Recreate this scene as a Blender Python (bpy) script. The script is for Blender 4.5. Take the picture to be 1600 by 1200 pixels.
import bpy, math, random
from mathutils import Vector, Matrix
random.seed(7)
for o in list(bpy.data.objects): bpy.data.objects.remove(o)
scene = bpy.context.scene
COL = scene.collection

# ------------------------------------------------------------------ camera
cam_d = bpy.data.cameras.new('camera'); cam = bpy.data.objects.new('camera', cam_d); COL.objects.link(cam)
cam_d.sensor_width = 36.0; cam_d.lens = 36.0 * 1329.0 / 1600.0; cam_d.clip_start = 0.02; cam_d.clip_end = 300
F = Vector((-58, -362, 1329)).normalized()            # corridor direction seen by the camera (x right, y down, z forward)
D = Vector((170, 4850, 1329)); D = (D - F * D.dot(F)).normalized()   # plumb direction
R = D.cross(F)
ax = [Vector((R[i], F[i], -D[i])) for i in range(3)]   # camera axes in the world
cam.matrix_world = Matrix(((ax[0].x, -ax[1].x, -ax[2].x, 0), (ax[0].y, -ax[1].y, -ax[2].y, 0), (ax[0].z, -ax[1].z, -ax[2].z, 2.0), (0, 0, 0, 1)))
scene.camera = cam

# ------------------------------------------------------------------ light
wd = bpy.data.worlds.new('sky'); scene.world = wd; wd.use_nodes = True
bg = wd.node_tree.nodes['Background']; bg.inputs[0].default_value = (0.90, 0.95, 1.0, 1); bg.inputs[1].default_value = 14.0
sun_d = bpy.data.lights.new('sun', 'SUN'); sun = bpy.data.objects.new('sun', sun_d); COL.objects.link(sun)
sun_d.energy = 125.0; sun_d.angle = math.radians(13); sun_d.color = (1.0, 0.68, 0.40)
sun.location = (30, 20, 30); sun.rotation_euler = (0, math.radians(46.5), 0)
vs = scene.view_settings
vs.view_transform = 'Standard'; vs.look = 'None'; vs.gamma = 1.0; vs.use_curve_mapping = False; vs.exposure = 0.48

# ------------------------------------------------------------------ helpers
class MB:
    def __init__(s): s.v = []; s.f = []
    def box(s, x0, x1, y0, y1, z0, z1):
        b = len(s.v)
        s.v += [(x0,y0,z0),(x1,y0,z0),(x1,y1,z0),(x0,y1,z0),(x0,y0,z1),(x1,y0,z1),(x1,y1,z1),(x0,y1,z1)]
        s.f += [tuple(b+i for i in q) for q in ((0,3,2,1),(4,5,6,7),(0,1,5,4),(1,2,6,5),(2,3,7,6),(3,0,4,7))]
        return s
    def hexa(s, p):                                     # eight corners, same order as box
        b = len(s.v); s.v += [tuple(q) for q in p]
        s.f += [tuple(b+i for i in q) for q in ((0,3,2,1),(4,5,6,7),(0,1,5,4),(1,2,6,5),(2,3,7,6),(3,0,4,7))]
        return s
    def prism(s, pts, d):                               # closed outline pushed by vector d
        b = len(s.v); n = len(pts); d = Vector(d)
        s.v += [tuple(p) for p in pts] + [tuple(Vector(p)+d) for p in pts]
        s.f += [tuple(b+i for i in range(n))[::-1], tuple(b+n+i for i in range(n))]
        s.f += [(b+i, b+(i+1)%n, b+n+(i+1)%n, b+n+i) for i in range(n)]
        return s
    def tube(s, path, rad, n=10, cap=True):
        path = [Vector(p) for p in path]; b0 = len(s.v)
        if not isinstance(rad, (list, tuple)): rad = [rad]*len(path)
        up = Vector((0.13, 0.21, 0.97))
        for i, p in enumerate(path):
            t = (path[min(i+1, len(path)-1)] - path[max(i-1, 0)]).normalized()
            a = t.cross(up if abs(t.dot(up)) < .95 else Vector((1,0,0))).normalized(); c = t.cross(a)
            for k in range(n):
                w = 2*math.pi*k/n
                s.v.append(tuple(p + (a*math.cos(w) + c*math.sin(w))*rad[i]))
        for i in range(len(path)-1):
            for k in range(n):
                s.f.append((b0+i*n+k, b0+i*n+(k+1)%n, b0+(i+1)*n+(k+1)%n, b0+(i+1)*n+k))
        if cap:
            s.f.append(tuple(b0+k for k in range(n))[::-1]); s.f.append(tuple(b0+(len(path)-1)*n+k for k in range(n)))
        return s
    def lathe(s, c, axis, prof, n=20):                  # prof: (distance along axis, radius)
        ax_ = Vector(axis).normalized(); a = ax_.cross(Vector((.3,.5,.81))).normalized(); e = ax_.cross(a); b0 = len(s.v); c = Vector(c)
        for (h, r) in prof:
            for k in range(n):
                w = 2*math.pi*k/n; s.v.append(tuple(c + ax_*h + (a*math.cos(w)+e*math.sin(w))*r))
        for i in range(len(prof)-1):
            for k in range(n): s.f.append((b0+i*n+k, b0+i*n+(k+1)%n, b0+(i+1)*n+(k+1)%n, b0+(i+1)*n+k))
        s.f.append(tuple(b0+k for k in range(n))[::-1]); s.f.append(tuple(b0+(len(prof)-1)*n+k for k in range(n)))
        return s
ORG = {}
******
* Do this: Lines from the beginning of the data above through the line containing "vs.view_transform = 'Standard';" are to be returned exactly, and no others.

* Answer to this exercise:
Recreate this scene as a Blender Python (bpy) script. The script is for Blender 4.5. Take the picture to be 1600 by 1200 pixels.
import bpy, math, random
from mathutils import Vector, Matrix
random.seed(7)
for o in list(bpy.data.objects): bpy.data.objects.remove(o)
scene = bpy.context.scene
COL = scene.collection

# ------------------------------------------------------------------ camera
cam_d = bpy.data.cameras.new('camera'); cam = bpy.data.objects.new('camera', cam_d); COL.objects.link(cam)
cam_d.sensor_width = 36.0; cam_d.lens = 36.0 * 1329.0 / 1600.0; cam_d.clip_start = 0.02; cam_d.clip_end = 300
F = Vector((-58, -362, 1329)).normalized()            # corridor direction seen by the camera (x right, y down, z forward)
D = Vector((170, 4850, 1329)); D = (D - F * D.dot(F)).normalized()   # plumb direction
R = D.cross(F)
ax = [Vector((R[i], F[i], -D[i])) for i in range(3)]   # camera axes in the world
cam.matrix_world = Matrix(((ax[0].x, -ax[1].x, -ax[2].x, 0), (ax[0].y, -ax[1].y, -ax[2].y, 0), (ax[0].z, -ax[1].z, -ax[2].z, 2.0), (0, 0, 0, 1)))
scene.camera = cam

# ------------------------------------------------------------------ light
wd = bpy.data.worlds.new('sky'); scene.world = wd; wd.use_nodes = True
bg = wd.node_tree.nodes['Background']; bg.inputs[0].default_value = (0.90, 0.95, 1.0, 1); bg.inputs[1].default_value = 14.0
sun_d = bpy.data.lights.new('sun', 'SUN'); sun = bpy.data.objects.new('sun', sun_d); COL.objects.link(sun)
sun_d.energy = 125.0; sun_d.angle = math.radians(13); sun_d.color = (1.0, 0.68, 0.40)
sun.location = (30, 20, 30); sun.rotation_euler = (0, math.radians(46.5), 0)
vs = scene.view_settings
vs.view_transform = 'Standard'; vs.look = 'None'; vs.gamma = 1.0; vs.use_curve_mapping = False; vs.exposure = 0.48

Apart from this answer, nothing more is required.